I'm going to say it. A/B testing is a huge waste of time for B2B marketers
I’m going to say it. A/B testing is a huge waste of time for B2B marketers.
For years I accepted this was just a part of marketing, but most marketers are simply stuck.
I know this because I was stuck for years.
Fighting a never-ending struggle and watching as the marketing team focuses attention on all the wrong problems.
When we hit the ceiling everyone was obsessed over our ads, landing pages, headlines, creative, etc.
Any change had to be justified with an A/B test so people felt “confident” in what we were doing.
This way you *feel* like you’re continually learning and getting better.

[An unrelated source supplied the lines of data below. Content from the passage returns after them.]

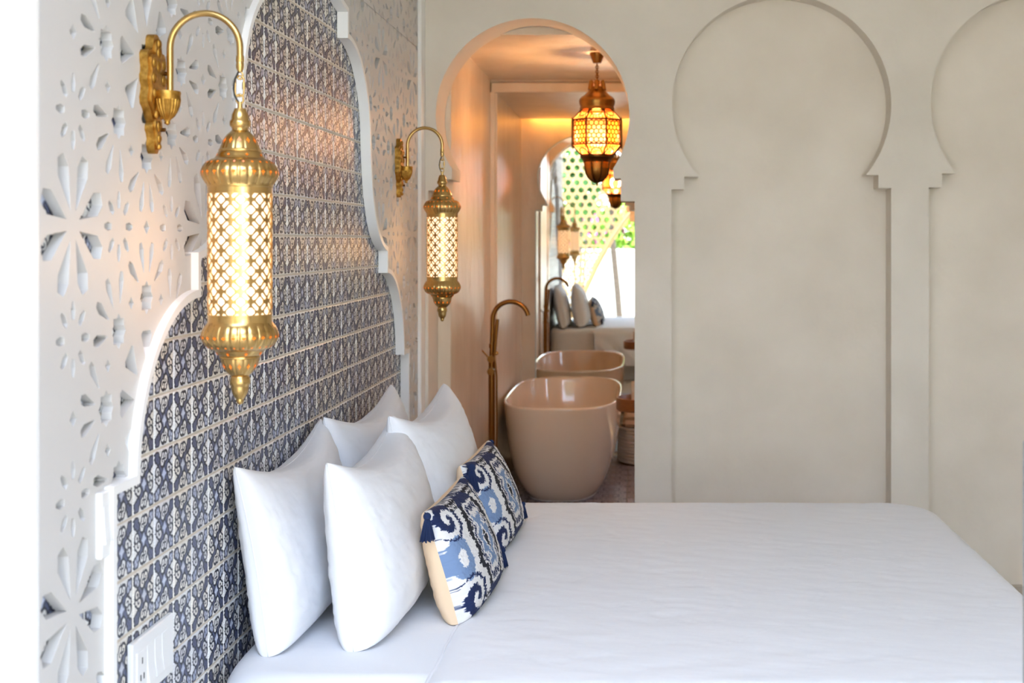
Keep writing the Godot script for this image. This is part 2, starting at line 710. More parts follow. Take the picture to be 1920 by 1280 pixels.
# ---------------------------------------------------------------- start
func _ready() -> void:
	rng.seed = 7
	# camera: focal length 2440 px on a frame of 1920 x 1280, vanishing point at (1200, 450)
	var cam := Camera3D.new()
	cam.name = "camera"
	cam.projection = Camera3D.PROJECTION_FRUSTUM
	cam.near = 0.05
	cam.far = 200.0
	cam.size = 0.05 * 1280.0 / 2440.0
	cam.frustum_offset = Vector2((960.0 - 1200.0) / 2440.0, -(640.0 - 450.0) / 2440.0) * 0.05
	cam.position = Vector3(0, 1.6, 0)
	var lens := CameraAttributesPhysical.new()
	lens.frustum_focal_length = 45.0
	lens.frustum_focus_distance = 3.7
	lens.exposure_aperture = 4.5
	cam.attributes = lens
	add_child(cam)
	cam.current = true
	var we := WorldEnvironment.new()
	we.name = "environment"
	var env := Environment.new()
	env.background_mode = Environment.BG_SKY
	var sky := Sky.new()
	var sm := ProceduralSkyMaterial.new()
	sm.sky_top_color = rgb(184, 207, 242)
	sm.sky_horizon_color = rgb(233, 239, 248)
	sm.ground_horizon_color = rgb(226, 220, 208)
	sm.ground_bottom_color = rgb(190, 180, 164)
	sm.sun_angle_max = 2.0
	sky.sky_material = sm
	env.sky = sky
	env.background_energy_multiplier = 3.6
	env.tonemap_mode = Environment.TONE_MAPPER_LINEAR
	env.tonemap_exposure = 3.5
	env.sdfgi_enabled = true
	env.ssao_enabled = true
	env.ssil_enabled = true
	we.environment = env
	add_child(we)
	# sun high over the roof of the house: it lights garden and terrace, never the bed
	var sun := DirectionalLight3D.new()
	sun.name = "sun"
	sun.light_color = rgb(255, 246, 230)
	sun.light_energy = 1.1
	sun.light_angular_distance = 0.6
	sun.shadow_enabled = true
	add_child(sun)
	sun.look_at_from_position(Vector3(1.4, 8, -2.2), Vector3.ZERO)
	make_materials()
	shell()
	left_wall()
	bathroom()
	bed()
	sconces()
	bath_things()
	garden()


# ---------------------------------------------------------------- room shell
func bx(px: float) -> float:
	return (px - 1200.0) * ZB / 2440.0


func by(py: float) -> float:
	return 1.6 - (py - 450.0) * ZB / 2440.0


func outline(pts: Array) -> PackedVector2Array:
	var q := PackedVector2Array()
	for p in pts:
		q.append(Vector2(bx(p[0]), by(p[1])))
	return q


func keyhole(left: Array, c: Vector2, r: float, ya: float, yb: float, right: Array) -> PackedVector2Array:
	# a horseshoe: stepped shoulders left and right, a circle between them (all in pixels of the back wall)
	var q := outline(left)
	var a0 := 180.0 + rad_to_deg(asin((c.y - ya) / r))
	var a1 := -rad_to_deg(asin((c.y - yb) / r))
	for i in 97:
		var a := deg_to_rad(lerpf(180.0 + (180.0 - (180.0 + rad_to_deg(asin((ya - c.y) / r)))) * -1.0, -rad_to_deg(asin((yb - c.y) / r)), i / 96.0))
		q.append(Vector2(bx(c.x + r * cos(a)), by(c.y - r * sin(a))))
	q.append_array(outline(right))
	return q


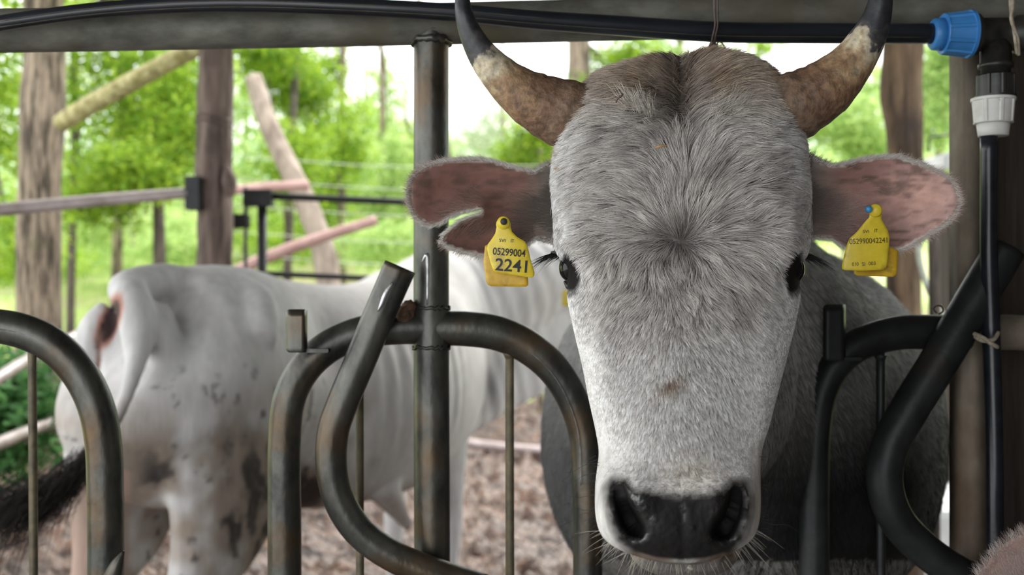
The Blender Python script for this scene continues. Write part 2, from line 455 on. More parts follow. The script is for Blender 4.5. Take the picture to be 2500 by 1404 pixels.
def cols_curves(name, pts, rad, cols, mat, parent, kind='stuff'):
    """pts (n,k,3) hair strands; rad (n,) or (k,); cols (n,3)"""
    n, k, _ = pts.shape
    hc = bpy.data.hair_curves.new(name)
    hc.add_curves([k] * n)
    hc.attributes['position'].data.foreach_set('vector', pts.astype(np.float32).ravel())
    r = hc.attributes.get('radius') or hc.attributes.new('radius', 'FLOAT', 'POINT')
    prof = np.array([1, .95, .8, .5, .12])[:k] if k == 5 else np.linspace(1, .12, k)
    rr = np.broadcast_to(np.asarray(rad, float).reshape(-1, 1), (n, 1)) * prof[None, :]
    r.data.foreach_set('value', rr.astype(np.float32).ravel())
    ca = hc.attributes.new('hcol', 'FLOAT_COLOR', 'CURVE')
    c4 = np.ones((n, 4), np.float32); c4[:, :3] = cols; ca.data.foreach_set('color', c4.ravel())
    hc.materials.append(mat)
    o = bpy.data.objects.new(name, hc)
    link(o, parent)
    if kind: o['kind'] = kind
    return o

def evaluate(obj, mods):
    for typ, kw in mods:
        md = obj.modifiers.new(typ.lower(), typ)
        for a, b in kw.items(): setattr(md, a, b)
    dg = bpy.context.evaluated_depsgraph_get(); dg.update()
    me = bpy.data.meshes.new_from_object(obj.evaluated_get(dg))
    return me

def remeshed(parts, voxel, smooth_it=6, fac=.6):
    V, fs = join(parts)
    o = mesh_np('blank', V, fs)
    me = evaluate(o, [('REMESH', dict(mode='VOXEL', voxel_size=voxel, use_smooth_shade=True)), ('SMOOTH', dict(iterations=smooth_it, factor=fac))])
    bpy.data.objects.remove(o)
    return me

def rings_vf(specs, m=28, sub=5, ex=2.2):
    """specs rows: cx,cy,cz, half-width, half-height ; rings stand across the path"""
    s = crom(specs, sub)
    c = s[:, :3]; T = np.gradient(c, axis=0); T /= np.linalg.norm(T, axis=1)[:, None]
    side = np.cross(T, [0, 0, 1.0]); side /= np.linalg.norm(side, axis=1)[:, None]
    up = np.cross(side, T)
    th = np.linspace(0, 2 * PI, m, endpoint=False); ce, se = np.cos(th), np.sin(th)
    ce = np.sign(ce) * abs(ce) ** (2 / ex); se = np.sign(se) * abs(se) ** (2 / ex)
    R = c[:, None] + side[:, None] * (ce[None, :] * s[:, 3:4])[..., None] + up[:, None] * (se[None, :] * s[:, 4:5])[..., None]
    return loft(R)

def leg_vf(specs, h, m=16, sub=4):
    """vertical limb; specs rows: x,y,z, side radius, fore-aft radius; h heading angle vector"""
    s = crom(specs, sub); c = s[:, :3]; h = np.array([h[0], h[1], 0.]); side = np.array([h[1], -h[0], 0.])
    th = np.linspace(0, 2 * PI, m, endpoint=False)
    R = c[:, None] + side * (np.cos(th)[None, :] * s[:, 3:4])[..., None] + h * (np.sin(th)[None, :] * s[:, 4:5])[..., None]
    V, f = loft(R[::-1])
    return V, f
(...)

But there’s several reasons A/B tests don’t work: 👇
- They assume that you already have the right growth lever and you just need to *tweak* it to make it better. Most companies don’t want to admit they have yet to find a meaningful growth lever to begin with.
- They’re performed poorly and almost always for the wrong reasons. Most of the time they create outliers that get you stuck trying to do it again and again.
- Metrics are now misleading. Google, Facebook, and LinkedIn are not trying to get you the most clicks—which means most the metrics marketers use like CTR, bounce rate, etc are worthless and often times misleading.
- Improving performance of your marketing by 2% – 5% is not going to help you reach a revenue goal that’s moving at 30% – 100% a year. You’re running at efficiency when you still need to uncover growth.
If you’re working to find your next growth lever get out of the A/B testing and do this:
Focus on large macro optimizations—test wide and explore broadly different messaging combinations. Not headline tweaks but completely different stories and narratives, user flow, and audiences.
The changes should be so big you’ll you’ll notice big improvements—sales will have different conversations, pipeline will increase dramatically, average deal size will be 2x.
There is the huge difference between teams that get stuck doing marketing activities versus growth activities.
Far too many teams think they have a growth lever they’re trying to exploit through A/B testing when they would be better served exploring to find a new growth lever.